─── Source data ───

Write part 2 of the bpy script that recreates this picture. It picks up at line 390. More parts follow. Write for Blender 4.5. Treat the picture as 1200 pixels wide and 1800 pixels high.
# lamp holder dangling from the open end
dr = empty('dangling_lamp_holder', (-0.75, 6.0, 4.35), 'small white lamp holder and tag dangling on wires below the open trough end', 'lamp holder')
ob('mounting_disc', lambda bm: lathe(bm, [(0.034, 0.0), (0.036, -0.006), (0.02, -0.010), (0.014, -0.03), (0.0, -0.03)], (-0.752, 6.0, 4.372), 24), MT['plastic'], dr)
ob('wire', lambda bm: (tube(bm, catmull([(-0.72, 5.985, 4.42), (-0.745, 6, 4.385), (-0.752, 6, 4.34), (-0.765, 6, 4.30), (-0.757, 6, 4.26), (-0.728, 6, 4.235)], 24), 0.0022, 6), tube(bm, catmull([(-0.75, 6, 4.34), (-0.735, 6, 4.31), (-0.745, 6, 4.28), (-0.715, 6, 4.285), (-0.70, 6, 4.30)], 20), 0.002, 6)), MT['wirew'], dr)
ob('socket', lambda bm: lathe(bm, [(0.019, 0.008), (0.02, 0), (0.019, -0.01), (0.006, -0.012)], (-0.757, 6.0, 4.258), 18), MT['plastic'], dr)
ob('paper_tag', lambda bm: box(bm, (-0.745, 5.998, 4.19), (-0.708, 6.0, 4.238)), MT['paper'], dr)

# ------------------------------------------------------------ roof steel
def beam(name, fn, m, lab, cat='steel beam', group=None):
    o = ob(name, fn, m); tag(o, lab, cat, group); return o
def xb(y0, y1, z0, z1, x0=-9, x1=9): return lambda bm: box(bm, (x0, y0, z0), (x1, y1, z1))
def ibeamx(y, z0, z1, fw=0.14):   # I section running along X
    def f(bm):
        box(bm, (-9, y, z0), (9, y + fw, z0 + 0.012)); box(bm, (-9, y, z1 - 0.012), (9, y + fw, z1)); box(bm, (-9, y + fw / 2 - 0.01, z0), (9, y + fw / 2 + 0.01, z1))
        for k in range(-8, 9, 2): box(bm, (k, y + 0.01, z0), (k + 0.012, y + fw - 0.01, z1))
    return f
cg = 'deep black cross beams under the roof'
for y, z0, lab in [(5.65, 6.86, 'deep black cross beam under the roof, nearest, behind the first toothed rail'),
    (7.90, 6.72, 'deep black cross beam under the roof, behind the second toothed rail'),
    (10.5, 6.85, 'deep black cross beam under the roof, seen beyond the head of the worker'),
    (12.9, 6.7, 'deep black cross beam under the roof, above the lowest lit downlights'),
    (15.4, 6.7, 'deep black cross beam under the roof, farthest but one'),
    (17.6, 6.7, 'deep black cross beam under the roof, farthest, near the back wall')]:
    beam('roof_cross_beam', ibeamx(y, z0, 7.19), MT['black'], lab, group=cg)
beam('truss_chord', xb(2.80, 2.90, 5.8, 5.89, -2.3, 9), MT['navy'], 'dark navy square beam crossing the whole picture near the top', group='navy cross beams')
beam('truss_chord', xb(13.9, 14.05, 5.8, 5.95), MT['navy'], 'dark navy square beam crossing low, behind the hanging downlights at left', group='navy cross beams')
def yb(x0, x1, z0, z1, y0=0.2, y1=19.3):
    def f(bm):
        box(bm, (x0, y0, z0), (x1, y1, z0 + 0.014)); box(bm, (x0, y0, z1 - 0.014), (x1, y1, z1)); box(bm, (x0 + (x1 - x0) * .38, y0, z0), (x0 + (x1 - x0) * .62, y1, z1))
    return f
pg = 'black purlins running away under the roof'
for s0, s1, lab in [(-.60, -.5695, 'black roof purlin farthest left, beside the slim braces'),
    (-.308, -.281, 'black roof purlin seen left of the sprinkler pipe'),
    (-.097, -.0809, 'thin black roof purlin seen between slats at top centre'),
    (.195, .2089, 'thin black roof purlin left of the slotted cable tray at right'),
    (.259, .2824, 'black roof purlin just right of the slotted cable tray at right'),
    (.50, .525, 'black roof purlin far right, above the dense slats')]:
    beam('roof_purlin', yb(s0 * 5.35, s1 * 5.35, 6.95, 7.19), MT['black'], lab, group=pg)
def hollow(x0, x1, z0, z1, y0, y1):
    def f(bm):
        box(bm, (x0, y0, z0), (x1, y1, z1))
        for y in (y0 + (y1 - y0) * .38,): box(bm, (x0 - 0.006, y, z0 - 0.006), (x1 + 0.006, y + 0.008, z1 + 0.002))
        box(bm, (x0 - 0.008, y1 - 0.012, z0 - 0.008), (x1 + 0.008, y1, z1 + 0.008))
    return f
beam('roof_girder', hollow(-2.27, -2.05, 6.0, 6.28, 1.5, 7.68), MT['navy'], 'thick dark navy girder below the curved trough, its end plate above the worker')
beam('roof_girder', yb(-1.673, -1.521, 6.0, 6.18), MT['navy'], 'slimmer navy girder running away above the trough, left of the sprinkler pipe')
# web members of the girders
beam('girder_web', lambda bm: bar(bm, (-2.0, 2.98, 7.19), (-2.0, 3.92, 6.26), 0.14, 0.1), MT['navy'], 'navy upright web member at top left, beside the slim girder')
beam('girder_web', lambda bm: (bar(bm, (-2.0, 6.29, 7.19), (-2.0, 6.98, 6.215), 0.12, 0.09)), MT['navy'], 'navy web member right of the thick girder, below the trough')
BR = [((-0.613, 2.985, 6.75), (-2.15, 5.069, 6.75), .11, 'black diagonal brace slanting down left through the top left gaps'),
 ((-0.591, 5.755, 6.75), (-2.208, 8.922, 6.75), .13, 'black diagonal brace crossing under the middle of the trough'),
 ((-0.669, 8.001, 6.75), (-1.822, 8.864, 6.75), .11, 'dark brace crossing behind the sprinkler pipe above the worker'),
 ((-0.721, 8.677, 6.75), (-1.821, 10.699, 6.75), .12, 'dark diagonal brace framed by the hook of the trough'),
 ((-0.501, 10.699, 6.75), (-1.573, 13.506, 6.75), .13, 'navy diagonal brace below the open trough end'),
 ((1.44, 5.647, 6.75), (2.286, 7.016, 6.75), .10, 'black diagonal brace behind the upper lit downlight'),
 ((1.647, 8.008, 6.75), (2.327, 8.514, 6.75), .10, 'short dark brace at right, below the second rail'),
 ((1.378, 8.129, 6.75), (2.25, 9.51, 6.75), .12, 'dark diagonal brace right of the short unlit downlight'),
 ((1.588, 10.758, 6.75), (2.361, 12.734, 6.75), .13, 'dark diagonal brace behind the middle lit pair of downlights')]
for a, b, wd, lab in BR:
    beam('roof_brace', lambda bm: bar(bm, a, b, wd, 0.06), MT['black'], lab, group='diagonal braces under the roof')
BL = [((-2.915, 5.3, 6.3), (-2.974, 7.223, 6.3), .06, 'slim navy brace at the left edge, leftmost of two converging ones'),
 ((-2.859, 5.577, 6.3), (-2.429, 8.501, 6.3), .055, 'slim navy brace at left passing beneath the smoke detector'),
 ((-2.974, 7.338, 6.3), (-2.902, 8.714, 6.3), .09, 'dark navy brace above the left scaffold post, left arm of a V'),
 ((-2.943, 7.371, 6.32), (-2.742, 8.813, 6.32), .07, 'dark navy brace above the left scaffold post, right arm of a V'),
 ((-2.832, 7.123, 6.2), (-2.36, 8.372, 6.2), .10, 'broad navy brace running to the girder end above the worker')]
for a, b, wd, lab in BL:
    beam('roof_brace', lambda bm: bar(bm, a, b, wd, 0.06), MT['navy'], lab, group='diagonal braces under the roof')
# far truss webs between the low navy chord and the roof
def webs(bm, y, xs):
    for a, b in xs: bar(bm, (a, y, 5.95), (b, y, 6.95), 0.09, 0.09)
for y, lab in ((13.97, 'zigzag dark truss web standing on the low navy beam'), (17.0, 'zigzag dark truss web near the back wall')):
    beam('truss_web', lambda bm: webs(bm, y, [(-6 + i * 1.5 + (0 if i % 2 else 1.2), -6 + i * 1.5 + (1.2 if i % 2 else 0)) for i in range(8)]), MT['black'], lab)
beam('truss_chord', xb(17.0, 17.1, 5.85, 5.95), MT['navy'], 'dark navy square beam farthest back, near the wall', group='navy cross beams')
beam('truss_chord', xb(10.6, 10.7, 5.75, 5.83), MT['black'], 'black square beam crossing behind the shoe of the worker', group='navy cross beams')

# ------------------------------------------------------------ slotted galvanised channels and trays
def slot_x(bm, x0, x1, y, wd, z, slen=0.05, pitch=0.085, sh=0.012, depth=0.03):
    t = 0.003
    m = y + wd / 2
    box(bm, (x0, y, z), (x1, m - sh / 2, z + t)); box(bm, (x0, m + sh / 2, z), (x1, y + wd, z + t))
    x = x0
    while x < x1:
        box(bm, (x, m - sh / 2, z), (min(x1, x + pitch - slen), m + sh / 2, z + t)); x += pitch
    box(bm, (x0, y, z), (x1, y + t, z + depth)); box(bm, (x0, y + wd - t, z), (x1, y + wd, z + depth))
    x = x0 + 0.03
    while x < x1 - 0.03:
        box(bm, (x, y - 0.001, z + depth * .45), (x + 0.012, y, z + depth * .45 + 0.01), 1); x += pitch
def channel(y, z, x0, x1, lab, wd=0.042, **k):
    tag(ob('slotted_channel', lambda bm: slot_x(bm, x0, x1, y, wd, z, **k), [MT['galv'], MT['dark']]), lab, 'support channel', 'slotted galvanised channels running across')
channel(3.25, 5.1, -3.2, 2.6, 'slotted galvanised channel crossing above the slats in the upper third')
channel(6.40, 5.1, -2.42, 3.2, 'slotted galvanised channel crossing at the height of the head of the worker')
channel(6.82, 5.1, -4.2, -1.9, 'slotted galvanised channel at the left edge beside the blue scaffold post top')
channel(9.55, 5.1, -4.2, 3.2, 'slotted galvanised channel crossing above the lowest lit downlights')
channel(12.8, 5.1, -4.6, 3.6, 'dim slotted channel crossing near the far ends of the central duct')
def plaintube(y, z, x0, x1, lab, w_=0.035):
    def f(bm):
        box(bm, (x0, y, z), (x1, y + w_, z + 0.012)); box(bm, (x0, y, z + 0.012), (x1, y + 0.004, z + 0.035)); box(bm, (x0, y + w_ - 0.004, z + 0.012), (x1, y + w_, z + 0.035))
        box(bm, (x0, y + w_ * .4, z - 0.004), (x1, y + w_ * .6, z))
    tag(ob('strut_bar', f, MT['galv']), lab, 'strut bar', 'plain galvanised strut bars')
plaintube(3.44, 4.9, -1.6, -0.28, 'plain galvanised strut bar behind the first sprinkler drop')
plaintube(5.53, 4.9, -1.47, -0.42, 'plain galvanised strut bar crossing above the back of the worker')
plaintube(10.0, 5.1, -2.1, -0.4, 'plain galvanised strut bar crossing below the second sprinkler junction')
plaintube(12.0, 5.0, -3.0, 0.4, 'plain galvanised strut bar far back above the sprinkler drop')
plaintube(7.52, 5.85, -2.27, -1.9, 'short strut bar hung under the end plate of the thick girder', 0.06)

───

▸ **What is expected**
Return, please, the lines of the data from the first through the line containing "4.238)), MT['paper'], dr)", both kept, exactly as they stand and nothing more.

▸ **Complete answer**
Write part 2 of the bpy script that recreates this picture. It picks up at line 390. More parts follow. Write for Blender 4.5. Treat the picture as 1200 pixels wide and 1800 pixels high.
# lamp holder dangling from the open end
dr = empty('dangling_lamp_holder', (-0.75, 6.0, 4.35), 'small white lamp holder and tag dangling on wires below the open trough end', 'lamp holder')
ob('mounting_disc', lambda bm: lathe(bm, [(0.034, 0.0), (0.036, -0.006), (0.02, -0.010), (0.014, -0.03), (0.0, -0.03)], (-0.752, 6.0, 4.372), 24), MT['plastic'], dr)
ob('wire', lambda bm: (tube(bm, catmull([(-0.72, 5.985, 4.42), (-0.745, 6, 4.385), (-0.752, 6, 4.34), (-0.765, 6, 4.30), (-0.757, 6, 4.26), (-0.728, 6, 4.235)], 24), 0.0022, 6), tube(bm, catmull([(-0.75, 6, 4.34), (-0.735, 6, 4.31), (-0.745, 6, 4.28), (-0.715, 6, 4.285), (-0.70, 6, 4.30)], 20), 0.002, 6)), MT['wirew'], dr)
ob('socket', lambda bm: lathe(bm, [(0.019, 0.008), (0.02, 0), (0.019, -0.01), (0.006, -0.012)], (-0.757, 6.0, 4.258), 18), MT['plastic'], dr)
ob('paper_tag', lambda bm: box(bm, (-0.745, 5.998, 4.19), (-0.708, 6.0, 4.238)), MT['paper'], dr)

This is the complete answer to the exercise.